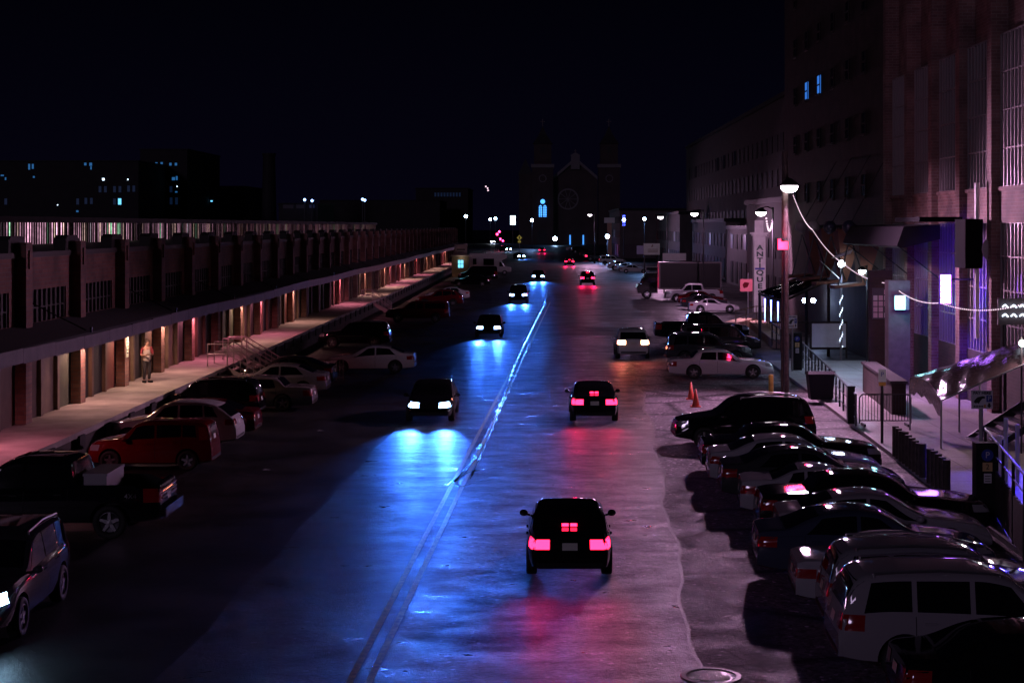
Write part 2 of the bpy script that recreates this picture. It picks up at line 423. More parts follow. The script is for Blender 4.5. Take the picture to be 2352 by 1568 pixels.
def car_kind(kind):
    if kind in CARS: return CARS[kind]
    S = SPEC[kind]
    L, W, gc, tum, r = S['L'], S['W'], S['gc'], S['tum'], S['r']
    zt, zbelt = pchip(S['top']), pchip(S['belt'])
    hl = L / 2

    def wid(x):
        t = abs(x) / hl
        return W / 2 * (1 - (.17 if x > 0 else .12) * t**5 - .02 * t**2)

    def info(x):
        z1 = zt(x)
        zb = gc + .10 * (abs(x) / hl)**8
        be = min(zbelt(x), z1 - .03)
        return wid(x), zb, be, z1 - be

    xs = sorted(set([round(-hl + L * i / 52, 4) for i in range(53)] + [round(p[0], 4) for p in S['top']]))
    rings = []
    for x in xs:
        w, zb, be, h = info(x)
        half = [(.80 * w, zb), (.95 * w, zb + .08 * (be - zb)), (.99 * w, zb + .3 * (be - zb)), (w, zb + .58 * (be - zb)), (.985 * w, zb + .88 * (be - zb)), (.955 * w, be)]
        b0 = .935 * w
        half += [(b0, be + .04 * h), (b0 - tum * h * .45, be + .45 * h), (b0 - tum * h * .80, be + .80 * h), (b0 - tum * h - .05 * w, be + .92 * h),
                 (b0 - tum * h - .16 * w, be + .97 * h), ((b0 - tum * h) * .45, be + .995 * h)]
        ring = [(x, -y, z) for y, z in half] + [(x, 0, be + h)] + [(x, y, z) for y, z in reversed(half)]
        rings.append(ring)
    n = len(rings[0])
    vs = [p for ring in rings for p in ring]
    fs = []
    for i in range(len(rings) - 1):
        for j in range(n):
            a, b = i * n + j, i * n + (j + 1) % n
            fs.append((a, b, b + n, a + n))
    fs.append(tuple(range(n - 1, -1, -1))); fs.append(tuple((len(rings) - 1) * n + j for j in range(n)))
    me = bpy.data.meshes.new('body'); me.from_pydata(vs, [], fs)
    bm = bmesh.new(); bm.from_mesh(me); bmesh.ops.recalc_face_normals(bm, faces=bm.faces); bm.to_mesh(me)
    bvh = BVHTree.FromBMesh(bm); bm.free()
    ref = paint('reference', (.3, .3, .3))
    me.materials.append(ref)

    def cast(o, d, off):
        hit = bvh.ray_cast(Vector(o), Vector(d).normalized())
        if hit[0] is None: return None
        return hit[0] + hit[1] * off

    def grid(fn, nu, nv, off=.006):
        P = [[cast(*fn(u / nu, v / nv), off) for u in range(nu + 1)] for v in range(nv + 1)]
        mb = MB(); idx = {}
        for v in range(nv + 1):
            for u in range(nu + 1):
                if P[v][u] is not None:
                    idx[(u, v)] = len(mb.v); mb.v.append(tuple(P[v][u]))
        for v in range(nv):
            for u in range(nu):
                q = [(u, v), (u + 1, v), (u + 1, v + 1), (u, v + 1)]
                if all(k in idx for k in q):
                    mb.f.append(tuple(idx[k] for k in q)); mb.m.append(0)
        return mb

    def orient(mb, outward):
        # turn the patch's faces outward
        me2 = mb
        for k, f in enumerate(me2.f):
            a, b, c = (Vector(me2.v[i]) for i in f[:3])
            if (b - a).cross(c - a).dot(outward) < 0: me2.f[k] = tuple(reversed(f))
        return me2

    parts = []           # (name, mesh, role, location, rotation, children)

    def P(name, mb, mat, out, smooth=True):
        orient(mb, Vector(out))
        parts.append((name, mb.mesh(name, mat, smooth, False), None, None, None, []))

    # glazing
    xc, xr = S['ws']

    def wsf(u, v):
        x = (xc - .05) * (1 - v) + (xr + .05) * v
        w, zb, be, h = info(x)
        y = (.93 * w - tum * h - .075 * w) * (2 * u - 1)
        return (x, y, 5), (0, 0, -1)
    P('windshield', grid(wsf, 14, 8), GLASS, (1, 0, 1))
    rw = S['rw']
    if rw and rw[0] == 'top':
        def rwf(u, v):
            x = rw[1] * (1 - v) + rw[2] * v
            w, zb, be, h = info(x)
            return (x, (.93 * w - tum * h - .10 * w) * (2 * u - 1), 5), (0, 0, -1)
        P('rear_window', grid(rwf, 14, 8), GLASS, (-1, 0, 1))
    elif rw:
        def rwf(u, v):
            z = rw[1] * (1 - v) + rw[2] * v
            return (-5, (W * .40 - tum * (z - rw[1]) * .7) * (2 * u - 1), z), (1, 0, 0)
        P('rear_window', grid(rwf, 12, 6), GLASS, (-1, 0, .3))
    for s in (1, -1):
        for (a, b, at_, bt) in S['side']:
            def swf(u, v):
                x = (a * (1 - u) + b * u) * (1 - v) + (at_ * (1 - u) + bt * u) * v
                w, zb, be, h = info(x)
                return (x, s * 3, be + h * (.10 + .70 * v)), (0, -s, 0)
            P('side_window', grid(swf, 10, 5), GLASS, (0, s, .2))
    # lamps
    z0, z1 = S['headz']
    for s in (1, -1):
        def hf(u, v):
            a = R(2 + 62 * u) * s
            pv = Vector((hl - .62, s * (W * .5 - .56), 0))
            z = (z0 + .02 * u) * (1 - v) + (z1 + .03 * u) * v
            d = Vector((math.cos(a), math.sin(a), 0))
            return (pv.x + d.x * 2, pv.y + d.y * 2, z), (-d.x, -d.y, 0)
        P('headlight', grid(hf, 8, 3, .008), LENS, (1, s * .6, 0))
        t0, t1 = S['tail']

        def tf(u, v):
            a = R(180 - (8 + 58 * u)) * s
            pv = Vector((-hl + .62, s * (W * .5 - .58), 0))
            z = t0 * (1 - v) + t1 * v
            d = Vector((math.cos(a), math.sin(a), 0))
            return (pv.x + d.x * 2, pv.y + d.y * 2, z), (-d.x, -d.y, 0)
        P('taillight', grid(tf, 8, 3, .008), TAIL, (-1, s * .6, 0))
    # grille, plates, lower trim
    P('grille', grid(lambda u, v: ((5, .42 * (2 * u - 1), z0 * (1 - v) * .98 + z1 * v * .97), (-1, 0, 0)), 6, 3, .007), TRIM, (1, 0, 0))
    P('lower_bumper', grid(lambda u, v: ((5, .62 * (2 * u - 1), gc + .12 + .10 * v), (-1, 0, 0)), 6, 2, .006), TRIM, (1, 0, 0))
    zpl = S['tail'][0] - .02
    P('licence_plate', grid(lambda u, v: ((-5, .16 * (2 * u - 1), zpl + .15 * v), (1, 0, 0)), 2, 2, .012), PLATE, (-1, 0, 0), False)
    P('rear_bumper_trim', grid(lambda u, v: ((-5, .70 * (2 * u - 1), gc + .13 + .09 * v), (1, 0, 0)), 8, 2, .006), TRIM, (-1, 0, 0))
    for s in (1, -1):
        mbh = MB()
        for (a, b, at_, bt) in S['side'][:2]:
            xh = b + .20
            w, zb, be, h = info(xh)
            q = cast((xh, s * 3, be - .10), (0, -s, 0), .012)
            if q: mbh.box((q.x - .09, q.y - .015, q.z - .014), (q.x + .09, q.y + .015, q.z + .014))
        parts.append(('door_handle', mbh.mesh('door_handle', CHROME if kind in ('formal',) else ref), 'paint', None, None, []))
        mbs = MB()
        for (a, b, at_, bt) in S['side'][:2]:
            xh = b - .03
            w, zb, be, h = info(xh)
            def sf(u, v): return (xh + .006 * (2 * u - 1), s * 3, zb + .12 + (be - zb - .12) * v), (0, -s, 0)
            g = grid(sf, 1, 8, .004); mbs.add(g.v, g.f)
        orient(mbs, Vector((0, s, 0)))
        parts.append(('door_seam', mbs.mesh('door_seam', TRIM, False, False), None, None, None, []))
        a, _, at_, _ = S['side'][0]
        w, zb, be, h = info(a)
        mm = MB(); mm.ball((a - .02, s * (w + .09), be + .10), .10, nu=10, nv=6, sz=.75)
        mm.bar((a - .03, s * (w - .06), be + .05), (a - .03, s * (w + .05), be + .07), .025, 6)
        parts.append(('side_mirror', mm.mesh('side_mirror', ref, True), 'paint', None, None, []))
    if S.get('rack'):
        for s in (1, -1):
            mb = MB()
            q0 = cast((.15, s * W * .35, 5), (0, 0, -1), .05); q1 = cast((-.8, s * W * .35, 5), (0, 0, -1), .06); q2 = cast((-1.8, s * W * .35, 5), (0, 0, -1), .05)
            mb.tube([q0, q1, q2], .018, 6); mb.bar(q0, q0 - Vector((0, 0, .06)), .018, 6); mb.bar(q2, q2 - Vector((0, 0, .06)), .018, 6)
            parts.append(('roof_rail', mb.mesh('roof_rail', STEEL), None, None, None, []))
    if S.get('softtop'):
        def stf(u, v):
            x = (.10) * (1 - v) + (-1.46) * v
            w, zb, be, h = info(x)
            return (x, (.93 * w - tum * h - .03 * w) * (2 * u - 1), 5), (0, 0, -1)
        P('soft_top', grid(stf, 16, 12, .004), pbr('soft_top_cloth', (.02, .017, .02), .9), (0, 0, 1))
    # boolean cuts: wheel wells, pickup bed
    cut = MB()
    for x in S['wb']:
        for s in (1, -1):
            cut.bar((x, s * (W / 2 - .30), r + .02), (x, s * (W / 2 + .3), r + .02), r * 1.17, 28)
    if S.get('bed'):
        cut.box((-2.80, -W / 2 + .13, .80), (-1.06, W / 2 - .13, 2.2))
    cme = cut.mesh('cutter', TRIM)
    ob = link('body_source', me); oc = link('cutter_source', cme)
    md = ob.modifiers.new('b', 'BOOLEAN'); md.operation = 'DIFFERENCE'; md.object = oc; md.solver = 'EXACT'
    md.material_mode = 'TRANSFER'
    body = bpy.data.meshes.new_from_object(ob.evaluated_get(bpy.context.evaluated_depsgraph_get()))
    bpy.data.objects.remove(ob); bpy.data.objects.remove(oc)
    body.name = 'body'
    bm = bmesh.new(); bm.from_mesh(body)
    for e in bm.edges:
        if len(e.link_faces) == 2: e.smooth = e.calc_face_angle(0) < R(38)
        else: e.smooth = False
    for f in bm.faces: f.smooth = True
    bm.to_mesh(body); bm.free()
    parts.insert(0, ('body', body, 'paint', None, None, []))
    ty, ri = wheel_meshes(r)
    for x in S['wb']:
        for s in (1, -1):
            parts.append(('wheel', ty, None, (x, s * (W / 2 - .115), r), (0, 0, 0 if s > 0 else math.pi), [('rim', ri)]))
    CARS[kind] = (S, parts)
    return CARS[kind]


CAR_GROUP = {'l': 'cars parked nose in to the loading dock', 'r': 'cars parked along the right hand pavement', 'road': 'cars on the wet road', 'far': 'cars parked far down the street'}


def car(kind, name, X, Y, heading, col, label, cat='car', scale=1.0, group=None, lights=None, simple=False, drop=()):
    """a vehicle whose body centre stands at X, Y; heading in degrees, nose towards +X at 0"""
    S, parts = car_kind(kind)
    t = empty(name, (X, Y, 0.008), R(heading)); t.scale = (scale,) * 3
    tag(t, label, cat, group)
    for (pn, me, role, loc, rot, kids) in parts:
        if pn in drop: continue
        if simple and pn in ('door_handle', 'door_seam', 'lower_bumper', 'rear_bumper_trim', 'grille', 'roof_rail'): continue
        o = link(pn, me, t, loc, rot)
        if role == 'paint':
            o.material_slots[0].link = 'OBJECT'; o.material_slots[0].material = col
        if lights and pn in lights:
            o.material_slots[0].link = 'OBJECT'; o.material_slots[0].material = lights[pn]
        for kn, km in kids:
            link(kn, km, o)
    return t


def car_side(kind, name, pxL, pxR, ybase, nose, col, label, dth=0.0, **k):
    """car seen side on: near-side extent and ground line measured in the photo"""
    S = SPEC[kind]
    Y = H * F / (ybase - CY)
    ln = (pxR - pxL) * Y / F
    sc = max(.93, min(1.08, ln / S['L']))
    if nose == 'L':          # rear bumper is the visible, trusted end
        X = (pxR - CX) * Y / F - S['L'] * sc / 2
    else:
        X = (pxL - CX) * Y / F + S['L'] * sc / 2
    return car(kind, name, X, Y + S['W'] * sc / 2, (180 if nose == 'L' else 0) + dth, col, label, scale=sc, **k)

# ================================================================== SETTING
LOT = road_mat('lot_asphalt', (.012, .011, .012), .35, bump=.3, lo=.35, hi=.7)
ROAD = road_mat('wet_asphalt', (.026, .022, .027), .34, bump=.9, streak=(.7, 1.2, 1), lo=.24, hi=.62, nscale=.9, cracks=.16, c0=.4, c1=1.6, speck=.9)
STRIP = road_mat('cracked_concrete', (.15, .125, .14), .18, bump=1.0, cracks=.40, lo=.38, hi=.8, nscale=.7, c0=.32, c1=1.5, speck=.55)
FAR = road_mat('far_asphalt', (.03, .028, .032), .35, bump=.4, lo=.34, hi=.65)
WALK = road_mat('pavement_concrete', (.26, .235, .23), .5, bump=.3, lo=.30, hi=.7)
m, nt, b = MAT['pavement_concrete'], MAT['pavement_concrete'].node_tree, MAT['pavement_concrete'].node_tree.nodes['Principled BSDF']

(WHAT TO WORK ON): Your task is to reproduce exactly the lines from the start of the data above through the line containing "return wid(x), zb, be, z1 - be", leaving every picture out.

(WORKED SOLUTION):
Write part 2 of the bpy script that recreates this picture. It picks up at line 423. More parts follow. The script is for Blender 4.5. Take the picture to be 2352 by 1568 pixels.
def car_kind(kind):
    if kind in CARS: return CARS[kind]
    S = SPEC[kind]
    L, W, gc, tum, r = S['L'], S['W'], S['gc'], S['tum'], S['r']
    zt, zbelt = pchip(S['top']), pchip(S['belt'])
    hl = L / 2

    def wid(x):
        t = abs(x) / hl
        return W / 2 * (1 - (.17 if x > 0 else .12) * t**5 - .02 * t**2)

    def info(x):
        z1 = zt(x)
        zb = gc + .10 * (abs(x) / hl)**8
        be = min(zbelt(x), z1 - .03)
        return wid(x), zb, be, z1 - be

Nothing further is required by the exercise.